## Data section:
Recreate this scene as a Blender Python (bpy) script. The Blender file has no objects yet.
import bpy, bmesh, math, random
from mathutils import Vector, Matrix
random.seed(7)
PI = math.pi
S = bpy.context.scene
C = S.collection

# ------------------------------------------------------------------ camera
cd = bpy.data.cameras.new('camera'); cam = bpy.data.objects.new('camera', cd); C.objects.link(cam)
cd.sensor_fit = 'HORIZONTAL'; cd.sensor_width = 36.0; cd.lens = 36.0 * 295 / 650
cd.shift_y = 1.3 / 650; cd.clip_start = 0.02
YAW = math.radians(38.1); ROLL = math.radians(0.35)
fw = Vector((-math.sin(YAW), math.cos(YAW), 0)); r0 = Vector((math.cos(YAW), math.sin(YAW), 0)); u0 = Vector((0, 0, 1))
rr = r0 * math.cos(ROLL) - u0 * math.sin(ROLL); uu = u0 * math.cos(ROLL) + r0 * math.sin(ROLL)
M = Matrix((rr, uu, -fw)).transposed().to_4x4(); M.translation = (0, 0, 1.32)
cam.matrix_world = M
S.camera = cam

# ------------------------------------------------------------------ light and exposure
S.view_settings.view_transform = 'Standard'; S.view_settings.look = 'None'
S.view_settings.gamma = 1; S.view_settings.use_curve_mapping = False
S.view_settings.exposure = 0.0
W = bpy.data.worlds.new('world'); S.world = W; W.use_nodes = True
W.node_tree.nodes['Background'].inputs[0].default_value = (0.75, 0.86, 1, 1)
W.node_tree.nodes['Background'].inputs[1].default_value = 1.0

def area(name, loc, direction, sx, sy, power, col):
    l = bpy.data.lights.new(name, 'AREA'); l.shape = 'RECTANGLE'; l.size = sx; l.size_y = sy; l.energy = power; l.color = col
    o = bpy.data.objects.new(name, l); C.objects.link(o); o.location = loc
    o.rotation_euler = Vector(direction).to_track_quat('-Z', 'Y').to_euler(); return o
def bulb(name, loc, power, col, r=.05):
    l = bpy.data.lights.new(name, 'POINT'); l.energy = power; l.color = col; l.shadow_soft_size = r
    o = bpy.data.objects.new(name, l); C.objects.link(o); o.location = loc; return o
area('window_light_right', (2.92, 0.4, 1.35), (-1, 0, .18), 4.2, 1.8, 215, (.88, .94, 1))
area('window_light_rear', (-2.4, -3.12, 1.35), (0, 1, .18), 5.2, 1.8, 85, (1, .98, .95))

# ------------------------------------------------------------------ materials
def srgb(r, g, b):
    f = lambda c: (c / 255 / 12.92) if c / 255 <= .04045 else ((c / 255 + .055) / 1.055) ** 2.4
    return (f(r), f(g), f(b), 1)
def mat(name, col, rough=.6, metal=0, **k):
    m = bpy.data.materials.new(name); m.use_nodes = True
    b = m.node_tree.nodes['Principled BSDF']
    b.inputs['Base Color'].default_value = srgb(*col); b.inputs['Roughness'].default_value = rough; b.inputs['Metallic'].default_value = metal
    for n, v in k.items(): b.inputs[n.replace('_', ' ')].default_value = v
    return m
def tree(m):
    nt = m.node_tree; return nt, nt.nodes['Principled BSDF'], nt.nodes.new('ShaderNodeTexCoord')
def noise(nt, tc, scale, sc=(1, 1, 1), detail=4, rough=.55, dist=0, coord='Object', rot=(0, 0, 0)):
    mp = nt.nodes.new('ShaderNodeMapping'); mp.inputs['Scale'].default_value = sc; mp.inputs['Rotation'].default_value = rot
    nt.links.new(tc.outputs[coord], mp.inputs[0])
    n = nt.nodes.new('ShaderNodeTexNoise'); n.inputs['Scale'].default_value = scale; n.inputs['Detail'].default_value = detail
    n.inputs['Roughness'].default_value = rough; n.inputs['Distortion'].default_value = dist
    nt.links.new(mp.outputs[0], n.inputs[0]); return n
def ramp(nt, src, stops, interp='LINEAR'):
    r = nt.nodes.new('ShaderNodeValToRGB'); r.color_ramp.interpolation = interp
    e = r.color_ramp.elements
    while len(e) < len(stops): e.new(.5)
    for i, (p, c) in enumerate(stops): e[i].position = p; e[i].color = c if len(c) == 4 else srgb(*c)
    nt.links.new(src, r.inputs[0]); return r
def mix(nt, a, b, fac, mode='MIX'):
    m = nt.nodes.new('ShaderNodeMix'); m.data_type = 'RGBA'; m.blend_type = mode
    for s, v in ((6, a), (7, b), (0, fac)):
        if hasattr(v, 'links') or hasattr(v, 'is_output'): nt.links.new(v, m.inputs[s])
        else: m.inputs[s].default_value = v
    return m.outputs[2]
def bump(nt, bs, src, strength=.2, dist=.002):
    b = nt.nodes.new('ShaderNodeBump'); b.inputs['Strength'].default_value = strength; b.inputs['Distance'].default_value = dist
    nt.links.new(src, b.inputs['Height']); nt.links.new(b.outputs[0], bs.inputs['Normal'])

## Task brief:
Restate every line of the data word for word.

## Task response:
Recreate this scene as a Blender Python (bpy) script. The Blender file has no objects yet.
import bpy, bmesh, math, random
from mathutils import Vector, Matrix
random.seed(7)
PI = math.pi
S = bpy.context.scene
C = S.collection

# ------------------------------------------------------------------ camera
cd = bpy.data.cameras.new('camera'); cam = bpy.data.objects.new('camera', cd); C.objects.link(cam)
cd.sensor_fit = 'HORIZONTAL'; cd.sensor_width = 36.0; cd.lens = 36.0 * 295 / 650
cd.shift_y = 1.3 / 650; cd.clip_start = 0.02
YAW = math.radians(38.1); ROLL = math.radians(0.35)
fw = Vector((-math.sin(YAW), math.cos(YAW), 0)); r0 = Vector((math.cos(YAW), math.sin(YAW), 0)); u0 = Vector((0, 0, 1))
rr = r0 * math.cos(ROLL) - u0 * math.sin(ROLL); uu = u0 * math.cos(ROLL) + r0 * math.sin(ROLL)
M = Matrix((rr, uu, -fw)).transposed().to_4x4(); M.translation = (0, 0, 1.32)
cam.matrix_world = M
S.camera = cam

# ------------------------------------------------------------------ light and exposure
S.view_settings.view_transform = 'Standard'; S.view_settings.look = 'None'
S.view_settings.gamma = 1; S.view_settings.use_curve_mapping = False
S.view_settings.exposure = 0.0
W = bpy.data.worlds.new('world'); S.world = W; W.use_nodes = True
W.node_tree.nodes['Background'].inputs[0].default_value = (0.75, 0.86, 1, 1)
W.node_tree.nodes['Background'].inputs[1].default_value = 1.0

def area(name, loc, direction, sx, sy, power, col):
    l = bpy.data.lights.new(name, 'AREA'); l.shape = 'RECTANGLE'; l.size = sx; l.size_y = sy; l.energy = power; l.color = col
    o = bpy.data.objects.new(name, l); C.objects.link(o); o.location = loc
    o.rotation_euler = Vector(direction).to_track_quat('-Z', 'Y').to_euler(); return o
def bulb(name, loc, power, col, r=.05):
    l = bpy.data.lights.new(name, 'POINT'); l.energy = power; l.color = col; l.shadow_soft_size = r
    o = bpy.data.objects.new(name, l); C.objects.link(o); o.location = loc; return o
area('window_light_right', (2.92, 0.4, 1.35), (-1, 0, .18), 4.2, 1.8, 215, (.88, .94, 1))
area('window_light_rear', (-2.4, -3.12, 1.35), (0, 1, .18), 5.2, 1.8, 85, (1, .98, .95))

# ------------------------------------------------------------------ materials
def srgb(r, g, b):
    f = lambda c: (c / 255 / 12.92) if c / 255 <= .04045 else ((c / 255 + .055) / 1.055) ** 2.4
    return (f(r), f(g), f(b), 1)
def mat(name, col, rough=.6, metal=0, **k):
    m = bpy.data.materials.new(name); m.use_nodes = True
    b = m.node_tree.nodes['Principled BSDF']
    b.inputs['Base Color'].default_value = srgb(*col); b.inputs['Roughness'].default_value = rough; b.inputs['Metallic'].default_value = metal
    for n, v in k.items(): b.inputs[n.replace('_', ' ')].default_value = v
    return m
def tree(m):
    nt = m.node_tree; return nt, nt.nodes['Principled BSDF'], nt.nodes.new('ShaderNodeTexCoord')
def noise(nt, tc, scale, sc=(1, 1, 1), detail=4, rough=.55, dist=0, coord='Object', rot=(0, 0, 0)):
    mp = nt.nodes.new('ShaderNodeMapping'); mp.inputs['Scale'].default_value = sc; mp.inputs['Rotation'].default_value = rot
    nt.links.new(tc.outputs[coord], mp.inputs[0])
    n = nt.nodes.new('ShaderNodeTexNoise'); n.inputs['Scale'].default_value = scale; n.inputs['Detail'].default_value = detail
    n.inputs['Roughness'].default_value = rough; n.inputs['Distortion'].default_value = dist
    nt.links.new(mp.outputs[0], n.inputs[0]); return n
def ramp(nt, src, stops, interp='LINEAR'):
    r = nt.nodes.new('ShaderNodeValToRGB'); r.color_ramp.interpolation = interp
    e = r.color_ramp.elements
    while len(e) < len(stops): e.new(.5)
    for i, (p, c) in enumerate(stops): e[i].position = p; e[i].color = c if len(c) == 4 else srgb(*c)
    nt.links.new(src, r.inputs[0]); return r
def mix(nt, a, b, fac, mode='MIX'):
    m = nt.nodes.new('ShaderNodeMix'); m.data_type = 'RGBA'; m.blend_type = mode
    for s, v in ((6, a), (7, b), (0, fac)):
        if hasattr(v, 'links') or hasattr(v, 'is_output'): nt.links.new(v, m.inputs[s])
        else: m.inputs[s].default_value = v
    return m.outputs[2]
def bump(nt, bs, src, strength=.2, dist=.002):
    b = nt.nodes.new('ShaderNodeBump'); b.inputs['Strength'].default_value = strength; b.inputs['Distance'].default_value = dist
    nt.links.new(src, b.inputs['Height']); nt.links.new(b.outputs[0], bs.inputs['Normal'])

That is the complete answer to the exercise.